We had intended staying in Montsoreau for 3 or 4 days but changed our minds and stayed a full week after learning that the Olympic Flame would be passing through the village on it’s way to Paris for the 2024 Olympics. The arrival of the Flame is a huge event for such a small village and, anyway, Montsoreau is a fine little village with plenty going on and it’s campsite, Camping Isle Verte, has all the facilities we need and more (especially having regard to Nala’s condition). We didn’t need much persuading to stay on but, what to do until the Olympic Flame arrives?
I mentioned in an earlier post that Montsoreau is well placed for us to visit a host of other villages and towns in the area. Indeed, we have already enjoyed nearby Candes Saint Martin and Turquant and I particularly enjoyed visiting the Abbey at Fontevraud. And so it happened that after Montsoreau’s Sunday Market (more about that later in a fresh post on Montsoreau), I set off, a pied, to explore a couple of other villages to the west of Montsoreau being Parnay and Souzay-Champigny. These two were never going to compare with Montsoreau, Candes Saint Martin, Turquant or Fontevraud L’Abbaye, but they each offer something of interest. Over dinner last night I enjoyed a very pleasant red wine from Parnay (a Chateau de Targe, produced by an independent winemaker, Paul Pisani-Ferry) and the waiter recommended their wines above any other in the area in terms of taste and value for money. Parnay has to be worth a visit. Just beyond Parnay is the larger village of Souzay-Champigny (over 700 inhabitants compared with less than 300 in Parnay) with it’s 12th century troglodyte shopping street – surely the first ever shopping mall?
It didn’t take me long to walk to Parnay (it is less than 3 miles from Montsoreau) but sadly the Chateau de Targe was not open for wine tasting when I arrived. Probably just as well given how much I enjoyed the wine last night.
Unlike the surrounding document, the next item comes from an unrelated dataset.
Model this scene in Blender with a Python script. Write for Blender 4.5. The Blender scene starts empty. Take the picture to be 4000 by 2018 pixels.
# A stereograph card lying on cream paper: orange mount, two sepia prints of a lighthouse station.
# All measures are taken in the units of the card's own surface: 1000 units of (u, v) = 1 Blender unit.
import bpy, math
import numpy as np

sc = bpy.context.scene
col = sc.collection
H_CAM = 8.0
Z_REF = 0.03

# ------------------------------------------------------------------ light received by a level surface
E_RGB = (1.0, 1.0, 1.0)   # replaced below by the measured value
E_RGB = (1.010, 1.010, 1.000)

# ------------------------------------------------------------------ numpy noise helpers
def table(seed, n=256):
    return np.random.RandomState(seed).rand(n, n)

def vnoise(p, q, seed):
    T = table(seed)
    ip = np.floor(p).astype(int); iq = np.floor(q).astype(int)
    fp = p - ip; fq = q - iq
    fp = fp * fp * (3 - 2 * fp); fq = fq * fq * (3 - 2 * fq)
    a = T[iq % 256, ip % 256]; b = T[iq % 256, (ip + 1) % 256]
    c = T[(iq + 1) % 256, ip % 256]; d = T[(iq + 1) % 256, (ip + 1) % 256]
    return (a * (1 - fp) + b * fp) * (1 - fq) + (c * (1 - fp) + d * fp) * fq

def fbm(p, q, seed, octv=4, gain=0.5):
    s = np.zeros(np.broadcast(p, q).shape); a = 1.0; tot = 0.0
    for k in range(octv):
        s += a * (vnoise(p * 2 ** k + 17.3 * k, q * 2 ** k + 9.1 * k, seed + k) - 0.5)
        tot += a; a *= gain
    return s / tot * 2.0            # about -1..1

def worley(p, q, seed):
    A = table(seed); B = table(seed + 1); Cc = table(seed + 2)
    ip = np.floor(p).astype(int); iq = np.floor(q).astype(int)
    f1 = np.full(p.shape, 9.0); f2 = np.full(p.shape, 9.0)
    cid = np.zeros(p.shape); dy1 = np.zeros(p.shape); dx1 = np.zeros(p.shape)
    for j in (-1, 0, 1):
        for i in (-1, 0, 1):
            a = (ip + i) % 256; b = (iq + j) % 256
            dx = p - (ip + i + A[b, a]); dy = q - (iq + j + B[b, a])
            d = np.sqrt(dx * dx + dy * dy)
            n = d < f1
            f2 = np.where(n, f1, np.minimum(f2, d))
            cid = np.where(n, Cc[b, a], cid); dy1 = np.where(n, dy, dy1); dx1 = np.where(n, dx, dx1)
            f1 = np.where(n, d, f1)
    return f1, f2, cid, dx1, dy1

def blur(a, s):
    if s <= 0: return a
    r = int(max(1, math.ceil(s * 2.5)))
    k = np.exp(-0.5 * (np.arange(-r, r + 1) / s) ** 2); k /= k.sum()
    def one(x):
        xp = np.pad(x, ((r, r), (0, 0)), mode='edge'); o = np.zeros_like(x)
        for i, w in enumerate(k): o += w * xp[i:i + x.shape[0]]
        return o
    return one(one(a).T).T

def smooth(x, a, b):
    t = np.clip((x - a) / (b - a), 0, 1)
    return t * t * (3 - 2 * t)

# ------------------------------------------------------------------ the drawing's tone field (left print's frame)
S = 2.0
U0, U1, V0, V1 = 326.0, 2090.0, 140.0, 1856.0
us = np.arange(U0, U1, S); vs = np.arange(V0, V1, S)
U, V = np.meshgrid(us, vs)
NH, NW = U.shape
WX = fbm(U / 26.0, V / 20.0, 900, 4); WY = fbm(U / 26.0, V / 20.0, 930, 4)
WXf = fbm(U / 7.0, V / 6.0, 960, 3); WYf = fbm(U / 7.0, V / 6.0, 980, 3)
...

I’ll just have to revisit last night’s bar.
The only other thing I would say about Parnay is that the locals seem very proud of the fact it sits on the Greenwich Meridian…
On to Souzay-Champigny, which adjoins Parnay. I managed a few photographs of the troglodyte street but, I think a better time to visit the place would be in April (when an egg fair is held there) or early June (when a medieval festival takes place) or, better still in December when it holds a Christmas Market. It wasn’t being used at all during my visit and, empty, proved very disappointing. I walked all around the village but, again, it proved a disappointment There was a wedding on at the church (which I was loath to join) and so I lost those photo opportunities but, worse, I read that the most picturesque views of the village are to be taken from the small island in the Loire opposite the Town Hall and because the island was almost completely underwater (the Loire having burst it’s banks) I missed those photo opportunities too. Some other time perhaps – April, June or December, Lol.